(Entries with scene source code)
========================

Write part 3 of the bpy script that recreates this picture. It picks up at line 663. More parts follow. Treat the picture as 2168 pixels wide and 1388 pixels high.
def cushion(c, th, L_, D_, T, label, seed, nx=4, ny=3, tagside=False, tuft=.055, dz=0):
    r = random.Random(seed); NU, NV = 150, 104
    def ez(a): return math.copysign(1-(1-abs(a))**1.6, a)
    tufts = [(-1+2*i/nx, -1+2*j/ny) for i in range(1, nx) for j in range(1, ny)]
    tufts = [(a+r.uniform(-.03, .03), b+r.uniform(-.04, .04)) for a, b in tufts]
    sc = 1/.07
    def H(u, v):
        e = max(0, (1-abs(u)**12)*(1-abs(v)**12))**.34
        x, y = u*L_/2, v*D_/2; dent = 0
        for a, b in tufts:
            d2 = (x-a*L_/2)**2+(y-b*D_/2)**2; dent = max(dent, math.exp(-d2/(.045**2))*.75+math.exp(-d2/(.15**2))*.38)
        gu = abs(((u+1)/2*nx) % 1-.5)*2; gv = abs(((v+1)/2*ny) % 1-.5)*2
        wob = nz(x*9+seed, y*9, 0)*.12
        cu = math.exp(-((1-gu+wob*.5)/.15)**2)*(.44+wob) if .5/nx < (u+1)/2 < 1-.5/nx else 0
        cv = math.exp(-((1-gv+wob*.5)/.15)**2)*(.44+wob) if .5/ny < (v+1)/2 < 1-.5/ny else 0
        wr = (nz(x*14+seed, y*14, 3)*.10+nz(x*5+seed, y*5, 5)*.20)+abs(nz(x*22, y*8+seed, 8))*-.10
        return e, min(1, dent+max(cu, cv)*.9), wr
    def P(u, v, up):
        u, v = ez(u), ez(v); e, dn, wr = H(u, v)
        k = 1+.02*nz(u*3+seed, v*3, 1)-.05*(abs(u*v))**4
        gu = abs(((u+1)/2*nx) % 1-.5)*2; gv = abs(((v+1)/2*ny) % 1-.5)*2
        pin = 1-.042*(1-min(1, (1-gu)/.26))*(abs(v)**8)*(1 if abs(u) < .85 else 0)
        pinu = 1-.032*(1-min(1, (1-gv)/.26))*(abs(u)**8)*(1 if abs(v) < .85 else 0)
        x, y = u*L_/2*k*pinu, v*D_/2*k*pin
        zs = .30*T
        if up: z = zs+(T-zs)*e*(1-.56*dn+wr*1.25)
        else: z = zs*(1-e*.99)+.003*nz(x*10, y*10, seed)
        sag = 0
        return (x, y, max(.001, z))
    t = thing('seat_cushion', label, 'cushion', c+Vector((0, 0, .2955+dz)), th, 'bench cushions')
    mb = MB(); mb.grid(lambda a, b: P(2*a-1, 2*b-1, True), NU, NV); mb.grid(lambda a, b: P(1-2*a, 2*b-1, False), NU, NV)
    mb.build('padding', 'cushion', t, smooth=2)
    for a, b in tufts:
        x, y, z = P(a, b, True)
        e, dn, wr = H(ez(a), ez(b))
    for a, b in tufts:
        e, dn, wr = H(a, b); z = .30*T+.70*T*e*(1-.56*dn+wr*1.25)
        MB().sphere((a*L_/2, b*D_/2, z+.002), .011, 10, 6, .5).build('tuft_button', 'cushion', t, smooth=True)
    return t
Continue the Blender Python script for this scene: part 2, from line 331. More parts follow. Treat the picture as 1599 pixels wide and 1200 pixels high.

========================

_Work instructions:_
Reproduce the listing shown above in its entirety, exactly.

_Exercise output:_
Write part 3 of the bpy script that recreates this picture. It picks up at line 663. More parts follow. Treat the picture as 2168 pixels wide and 1388 pixels high.
def cushion(c, th, L_, D_, T, label, seed, nx=4, ny=3, tagside=False, tuft=.055, dz=0):
    r = random.Random(seed); NU, NV = 150, 104
    def ez(a): return math.copysign(1-(1-abs(a))**1.6, a)
    tufts = [(-1+2*i/nx, -1+2*j/ny) for i in range(1, nx) for j in range(1, ny)]
    tufts = [(a+r.uniform(-.03, .03), b+r.uniform(-.04, .04)) for a, b in tufts]
    sc = 1/.07
    def H(u, v):
        e = max(0, (1-abs(u)**12)*(1-abs(v)**12))**.34
        x, y = u*L_/2, v*D_/2; dent = 0
        for a, b in tufts:
            d2 = (x-a*L_/2)**2+(y-b*D_/2)**2; dent = max(dent, math.exp(-d2/(.045**2))*.75+math.exp(-d2/(.15**2))*.38)
        gu = abs(((u+1)/2*nx) % 1-.5)*2; gv = abs(((v+1)/2*ny) % 1-.5)*2
        wob = nz(x*9+seed, y*9, 0)*.12
        cu = math.exp(-((1-gu+wob*.5)/.15)**2)*(.44+wob) if .5/nx < (u+1)/2 < 1-.5/nx else 0
        cv = math.exp(-((1-gv+wob*.5)/.15)**2)*(.44+wob) if .5/ny < (v+1)/2 < 1-.5/ny else 0
        wr = (nz(x*14+seed, y*14, 3)*.10+nz(x*5+seed, y*5, 5)*.20)+abs(nz(x*22, y*8+seed, 8))*-.10
        return e, min(1, dent+max(cu, cv)*.9), wr
    def P(u, v, up):
        u, v = ez(u), ez(v); e, dn, wr = H(u, v)
        k = 1+.02*nz(u*3+seed, v*3, 1)-.05*(abs(u*v))**4
        gu = abs(((u+1)/2*nx) % 1-.5)*2; gv = abs(((v+1)/2*ny) % 1-.5)*2
        pin = 1-.042*(1-min(1, (1-gu)/.26))*(abs(v)**8)*(1 if abs(u) < .85 else 0)
        pinu = 1-.032*(1-min(1, (1-gv)/.26))*(abs(u)**8)*(1 if abs(v) < .85 else 0)
        x, y = u*L_/2*k*pinu, v*D_/2*k*pin
        zs = .30*T
        if up: z = zs+(T-zs)*e*(1-.56*dn+wr*1.25)
        else: z = zs*(1-e*.99)+.003*nz(x*10, y*10, seed)
        sag = 0
        return (x, y, max(.001, z))
    t = thing('seat_cushion', label, 'cushion', c+Vector((0, 0, .2955+dz)), th, 'bench cushions')
    mb = MB(); mb.grid(lambda a, b: P(2*a-1, 2*b-1, True), NU, NV); mb.grid(lambda a, b: P(1-2*a, 2*b-1, False), NU, NV)
    mb.build('padding', 'cushion', t, smooth=2)
    for a, b in tufts:
        x, y, z = P(a, b, True)
        e, dn, wr = H(ez(a), ez(b))
    for a, b in tufts:
        e, dn, wr = H(a, b); z = .30*T+.70*T*e*(1-.56*dn+wr*1.25)
        MB().sphere((a*L_/2, b*D_/2, z+.002), .011, 10, 6, .5).build('tuft_button', 'cushion', t, smooth=True)
    return t
Continue the Blender Python script for this scene: part 2, from line 331. More parts follow. Treat the picture as 1599 pixels wide and 1200 pixels high.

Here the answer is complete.